Menos danos que as demais
Elbia Gannoum, presidente da Associação Brasileira de Energia Eólica (ABEEólica) – entidade que congrega e representa a indústria de energia eólica no país, com mais de 100 associados –, não nega os impactos do setor. Mas lembra que não existe nenhuma atividade econômica que não cause interferências ambientais, que podem ser maiores ou menores, dependendo de cada uma. “O impacto depende do recurso que é usado. Combustível fóssil produz CO2. No caso da produção de energia renovável, você também gera CO2 ao produzir os equipamentos. Depende do que a sociedade escolher, sol ou vento”, diz.
Gannoum afirma, no entanto, que a energia eólica é uma das que causam menos danos ambientais. “Em um parque de geração, apenas de 3% a 5% da área são efetivamente ocupados pelas torres”, diz. “Além disso, ela não prejudica outras atividades econômicas, como a criação de gado ou plantações, que podem coexistir com as turbinas. Ou seja, ela é a única forma de produção eletricidade que pode ser complementar a outras atividades.”
Hoje, há em operação no Brasil 7.477 aerogeradores, instalados em 608 parques eólicos, que têm capacidade instalada de 15,1 GW e geram 200 mil postos de trabalho.

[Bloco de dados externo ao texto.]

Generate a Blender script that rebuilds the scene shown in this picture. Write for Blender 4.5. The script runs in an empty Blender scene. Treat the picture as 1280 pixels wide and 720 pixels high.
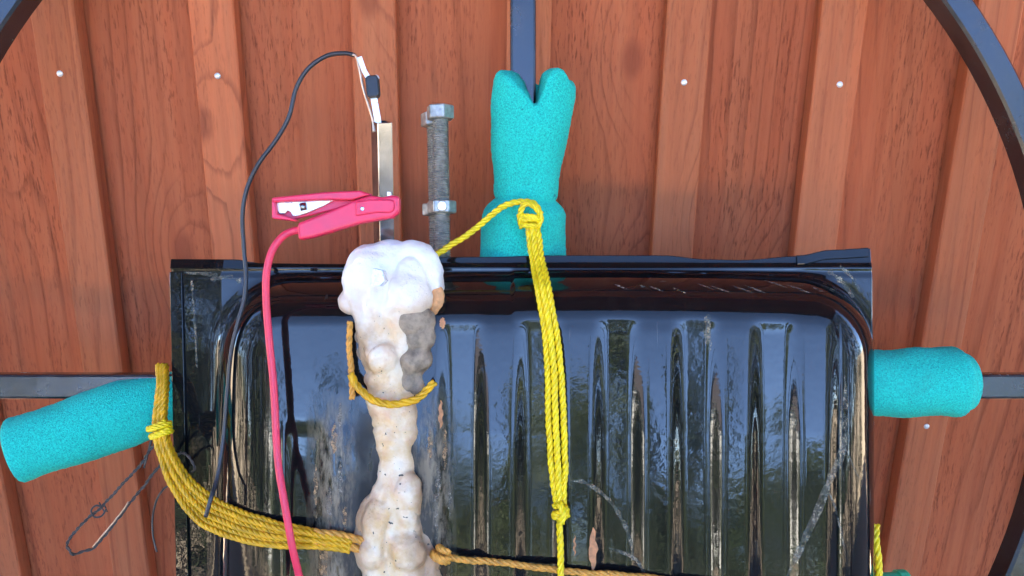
import bpy, bmesh, math, random
from mathutils import Vector, Matrix, noise

random.seed(7)
scene = bpy.context.scene
C = scene.collection

# ------------------------------------------------------------------ camera, sky, sun, exposure
PITCH, ROLL, CAM_H = math.radians(17.6), math.radians(0.8), 0.7615
FPX = 1080.0                       # focal length in pixels of a 1280 px wide picture
cp, sp = math.cos(PITCH), math.sin(PITCH)
EYE = Vector((0, 0, CAM_H))
FW = Vector((0, cp, -sp))
_r0, _u0 = Vector((1, 0, 0)), Vector((0, sp, cp))
RT = _r0 * math.cos(ROLL) + _u0 * math.sin(ROLL)
UP = _u0 * math.cos(ROLL) - _r0 * math.sin(ROLL)

cam_data = bpy.data.cameras.new('camera')
cam_data.sensor_width = 36.0
cam_data.lens = FPX / 1280.0 * 36.0
cam_data.clip_start = 0.02
cam_data.clip_end = 600.0
cam = bpy.data.objects.new('camera', cam_data)
C.objects.link(cam)
cam.matrix_world = Matrix(((RT.x, UP.x, -FW.x, EYE.x), (RT.y, UP.y, -FW.y, EYE.y),
                           (RT.z, UP.z, -FW.z, EYE.z), (0, 0, 0, 1)))
scene.camera = cam

SUN_ELEV, SUN_AZ = math.radians(42), math.radians(-16)    # the sun stands behind the wall (+Y), so the yard is sunlit and this side is in shade
world = bpy.data.worlds.new('World')
scene.world = world
world.use_nodes = True
wn = world.node_tree
wn.nodes.clear()
sky = wn.nodes.new('ShaderNodeTexSky')
sky.sky_type = 'NISHITA'
sky.sun_disc = False
sky.sun_elevation = SUN_ELEV
sky.sun_rotation = SUN_AZ
sky.air_density = 0.55
sky.dust_density = 0.0
sky.ozone_density = 2.0
sky.altitude = 4000
bg = wn.nodes.new('ShaderNodeBackground')
bg.inputs['Strength'].default_value = 0.105
wo = wn.nodes.new('ShaderNodeOutputWorld')
wn.links.new(sky.outputs[0], bg.inputs[0])
wn.links.new(bg.outputs[0], wo.inputs[0])

sun_data = bpy.data.lights.new('sun', 'SUN')
sun_data.energy = 5.0
sun_data.angle = math.radians(0.5)
sun_data.color = (1.0, 0.92, 0.80)
sun = bpy.data.objects.new('sun', sun_data)
C.objects.link(sun)
sdir = Vector((math.sin(SUN_AZ) * math.cos(SUN_ELEV), math.cos(SUN_AZ) * math.cos(SUN_ELEV), math.sin(SUN_ELEV)))
sun.rotation_euler = sdir.to_track_quat('Z', 'Y').to_euler()
sun.location = (0, 6, 8)

scene.view_settings.view_transform = 'Standard'
scene.view_settings.look = 'None'
scene.view_settings.gamma = 1.0
scene.view_settings.exposure = 4.95
scene.render.engine = 'CYCLES'
scene.cycles.use_denoising = True
scene.cycles.max_bounces = 10
scene.cycles.diffuse_bounces = 5
scene.cycles.glossy_bounces = 5
scene.cycles.caustics_reflective = False
scene.cycles.sample_clamp_indirect = 8.0

# ------------------------------------------------------------------ helpers
def at(px, py, w):
    """point w metres along the view axis from the lens position (the leaning frame stands square to that axis)"""
    return EYE + FW * w + RT * ((px - 640.0) / FPX * w) + UP * ((360.0 - py) / FPX * w)

def loc(u, v, w):
    return EYE + FW * w + RT * u + UP * v

def link(o, parent=None):
    C.objects.link(o)
    if parent is not None:
        o.parent = parent
    return o

def thing(name, label, cat, origin, group=None):
    o = bpy.data.objects.new(name, None)
    o.empty_display_size = 0.05
    o.location = origin
    o['label'] = label
    o['category'] = cat
    if group:
        o['group'] = group
    link(o)
    return o

def tag(o, label, cat, group=None):
    o['label'] = label
    o['category'] = cat
    if group:
        o['group'] = group
    return o

class MB:
    def __init__(s):
        s.v, s.f = [], []
    def add(s, verts, faces):
        n = len(s.v)
        s.v += [Vector(v) for v in verts]
        s.f += [tuple(i + n for i in f) for f in faces]
        return s
    def box(s, c, sx, sy, sz, ax=None):
        c = Vector(c)
        X, Y, Z = ax or (Vector((1, 0, 0)), Vector((0, 1, 0)), Vector((0, 0, 1)))
        vs = [c + X * (i * sx / 2) + Y * (j * sy / 2) + Z * (k * sz / 2) for i in (-1, 1) for j in (-1, 1) for k in (-1, 1)]
        return s.add(vs, [(0, 1, 3, 2), (4, 6, 7, 5), (0, 4, 5, 1), (2, 3, 7, 6), (0, 2, 6, 4), (1, 5, 7, 3)])
    def tube(s, pts, rad, sides=8, caps=True):
        pts = [Vector(p) for p in pts]
        n = len(pts)
        if not isinstance(rad, (list, tuple)):
            rad = [rad] * n
        T = [(pts[min(i + 1, n - 1)] - pts[max(i - 1, 0)]).normalized() for i in range(n)]
        N = FW.copy() if abs(T[0].dot(FW)) < 0.9 else RT.copy()
        verts, faces = [], []
        for i in range(n):
            N = (N - T[i] * N.dot(T[i])).normalized()
            B = T[i].cross(N)
            for k in range(sides):
                a = 2 * math.pi * k / sides
                verts.append(pts[i] + (N * math.cos(a) + B * math.sin(a)) * rad[i])
        for i in range(n - 1):
            for k in range(sides):
                k2 = (k + 1) % sides
                faces.append((i * sides + k, i * sides + k2, (i + 1) * sides + k2, (i + 1) * sides + k))
        if caps:
            faces.append(tuple(range(sides - 1, -1, -1)))
            faces.append(tuple((n - 1) * sides + k for k in range(sides)))
        return s.add(verts, faces)
    def rope(s, pts, R, lay=None, strands=3, sides=6, phase=0.0):
        """a laid rope: three strands twisted about the path"""
        pts = resample(pts, R * 0.45)
        pts = [p + Vector((noise.noise(p * 70), noise.noise(p * 70 + Vector((5, 0, 0))), noise.noise(p * 70 + Vector((0, 9, 0))))) * R * .28 for p in pts]
        lay = lay or R * 6.5
        n = len(pts)
        T = [(pts[min(i + 1, n - 1)] - pts[max(i - 1, 0)]).normalized() for i in range(n)]
        N = FW.copy() if abs(T[0].dot(FW)) < 0.9 else RT.copy()
        d = 0.0
        rows = [[] for _ in range(strands)]
        for i in range(n):
            if i:
                d += (pts[i] - pts[i - 1]).length
            N = (N - T[i] * N.dot(T[i])).normalized()
            B = T[i].cross(N)
            for k in range(strands):
                a = phase + 2 * math.pi * (k / strands + d / lay)
                rows[k].append(pts[i] + (N * math.cos(a) + B * math.sin(a)) * R * 0.5)
        for k in range(strands):
            s.tube(rows[k], R * 0.56, sides)
        return s
    def extrude(s, poly, d):
        """polygon (world points) extruded along vector d"""
        n = len(poly)
        a = [Vector(p) for p in poly]
        b = [p + d for p in a]
        return s.add(a + b, [tuple(range(n)), tuple(range(2 * n - 1, n - 1, -1))] +
                     [(i, i + n, (i + 1) % n + n, (i + 1) % n) for i in range(n)])
    def build(s, name, mat, parent=None, origin=None, smooth=False, bevel=0, kind=None, seg=2, fixn=False):
        if origin is None:
            origin = parent_loc(parent) if parent is not None else Vector((0, 0, 0))
        me = bpy.data.meshes.new(name)
        me.from_pydata([v - origin for v in s.v], [], s.f)
        if fixn:
            bm = bmesh.new(); bm.from_mesh(me)
            bmesh.ops.recalc_face_normals(bm, faces=bm.faces)
            bm.to_mesh(me); bm.free()
        me.materials.append(mat)
        me.update()
        o = bpy.data.objects.new(name, me)
        if parent is None:
            o.location = origin
        link(o, parent)
        if smooth:
            for p in me.polygons:
                p.use_smooth = True
        if bevel:
            m = o.modifiers.new('bevel', 'BEVEL')
            m.width = bevel; m.segments = seg; m.limit_method = 'ANGLE'; m.angle_limit = math.radians(35)
        if kind:
            o['kind'] = kind
        return o

def parent_loc(p):
    v = Vector((0, 0, 0))
    while p is not None:
        v += p.location
        p = p.parent
    return v

def catmull(pts, n=10):
    pts = [Vector(p) for p in pts]
    P = [pts[0] * 2 - pts[1]] + pts + [pts[-1] * 2 - pts[-2]]
    out = []
    for i in range(1, len(P) - 2):
        a, b, c, d = P[i - 1], P[i], P[i + 1], P[i + 2]
        for k in range(n):
            t = k / n
            out.append(0.5 * ((2 * b) + (c - a) * t + (2 * a - 5 * b + 4 * c - d) * t * t + (3 * b - a - 3 * c + d) * t ** 3))
    out.append(pts[-1])
    return out

def resample(pts, step):
    out = [Vector(pts[0])]
    acc = 0.0
    for i in range(1, len(pts)):
        a, b = Vector(pts[i - 1]), Vector(pts[i])
        L = (b - a).length
        if L < 1e-9:
            continue
        t = step - acc
        while t <= L:
            out.append(a.lerp(b, t / L))
            t += step
        acc = L - (t - step)
    return out if len(out) > 2 else [Vector(p) for p in pts]

def path(pp, w=None, n=8):
    """pp: (px, py[, depth])"""
    return catmull([at(p[0], p[1], p[2] if len(p) > 2 else w) for p in pp], n)

# ------------------------------------------------------------------ materials
def mat(name):
    m = bpy.data.materials.new(name)
    m.use_nodes = True
    nt = m.node_tree
    return m, nt, nt.nodes['Principled BSDF']

def nd(nt, t, **kw):
    n = nt.nodes.new(t)
    for k, v in kw.items():
        if k.startswith('i_'):
            key = k[2:]
            n.inputs[int(key) if key.isdigit() else key.replace('_', ' ')].default_value = v
        else:
            setattr(n, k, v)
    return n

def coords(nt, scale=(1, 1, 1), rnd=False, rot=(0, 0, 0)):
    tc = nd(nt, 'ShaderNodeTexCoord')
    out = tc.outputs['Object']
    if rnd:
        oi = nd(nt, 'ShaderNodeObjectInfo')
        mu = nd(nt, 'ShaderNodeVectorMath', operation='SCALE')
        cb = nd(nt, 'ShaderNodeCombineXYZ')
        for k in range(3):
            mm = nd(nt, 'ShaderNodeMath', operation='MULTIPLY')
            mm.inputs[1].default_value = (13.7, 29.3, 41.9)[k]
            nt.links.new(oi.outputs['Random'], mm.inputs[0])
            nt.links.new(mm.outputs[0], cb.inputs[k])
        ad = nd(nt, 'ShaderNodeVectorMath', operation='ADD')
        nt.links.new(out, ad.inputs[0]); nt.links.new(cb.outputs[0], ad.inputs[1])
        out = ad.outputs[0]
    mp = nd(nt, 'ShaderNodeMapping')
    mp.inputs['Scale'].default_value = scale
    mp.inputs['Rotation'].default_value = rot
    nt.links.new(out, mp.inputs['Vector'])
    return mp.outputs[0]

def noise_tex(nt, vec, scale, detail=4, rough=0.55, dist=0.0):
    n = nd(nt, 'ShaderNodeTexNoise')
    n.inputs['Scale'].default_value = scale
    n.inputs['Detail'].default_value = detail
    n.inputs['Roughness'].default_value = rough
    n.inputs['Distortion'].default_value = dist
    if vec is not None:
        nt.links.new(vec, n.inputs['Vector'])
    return n.outputs['Fac']

def ramp(nt, fac, stops):
    r = nd(nt, 'ShaderNodeValToRGB')
    el = r.color_ramp.elements
    while len(el) < len(stops):
        el.new(0.5)
    for e, (p, c) in zip(el, stops):
        e.position = p
        e.color = (c, c, c, 1) if isinstance(c, (int, float)) else (*c, 1)
    nt.links.new(fac, r.inputs[0])
    return r.outputs[0]

def mix(nt, fac, a, b, mode='MIX'):
    m = nd(nt, 'ShaderNodeMix', data_type='RGBA', blend_type=mode)
    for sock, val in ((m.inputs[0], fac), (m.inputs[6], a), (m.inputs[7], b)):
        if hasattr(val, 'is_linked'):
            nt.links.new(val, sock)
        elif isinstance(val, (int, float)):
            sock.default_value = val
        else:
            sock.default_value = (*val, 1)
    return m.outputs[2]

def mth(nt, op, a, b=None, c=None):
    m = nd(nt, 'ShaderNodeMath', operation=op)
    for sock, val in zip(m.inputs, (a, b, c)):
        if val is None:
            continue
        if hasattr(val, 'is_linked'):
            nt.links.new(val, sock)
        else:
            sock.default_value = val
    return m.outputs[0]

def bump(nt, bsdf, h, strength, dist=0.001):
    b = nd(nt, 'ShaderNodeBump')
    b.inputs['Strength'].default_value = strength
    b.inputs['Distance'].default_value = dist
    nt.links.new(h, b.inputs['Height'])
    nt.links.new(b.outputs[0], bsdf.inputs['Normal'])
    return b

def simple(name, col, rough=0.5, metal=0.0, var=0.15, scale=60, bump_s=0.0, ior=1.5, bump_d=0.0005):
    m, nt, b = mat(name)
    v = coords(nt)
    f = noise_tex(nt, v, scale, 5)
    dark = tuple(c * (1 - var) for c in col)
    lite = tuple(min(1, c * (1 + var)) for c in col)
    nt.links.new(ramp(nt, f, [(0.3, dark), (0.7, lite)]), b.inputs['Base Color'])
    nt.links.new(ramp(nt, f, [(0.3, rough * 0.8), (0.7, min(1, rough * 1.2))]), b.inputs['Roughness'])
    b.inputs['Metallic'].default_value = metal
    b.inputs['IOR'].default_value = ior
    if bump_s:
        bump(nt, b, f, bump_s, bump_d)
    return m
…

Segundo Gannoum, o país teve a vantagem de começar a usar a energia eólica com tecnologias mais avançadas, como torres mais altas, que interferem menos na migração de pássaros, por exemplo. Também tem legislação rigorosa, com resoluções do Conselho Nacional do Meio Ambiente (Conama) e diretrizes dos Estados, para o licenciamento de projetos de geração de energia eólica.
“Independentemente disso, o investidor não quer mais fazer parque eólico em área de proteção e em dunas, porque ele aprendeu que o potencial do Brasil para exploração da energia dos ventos é imenso, de 800 GW [mais de 57 hidrelétricas de Itaipu]”, acrescenta. “Não é necessário construir nesses locais.”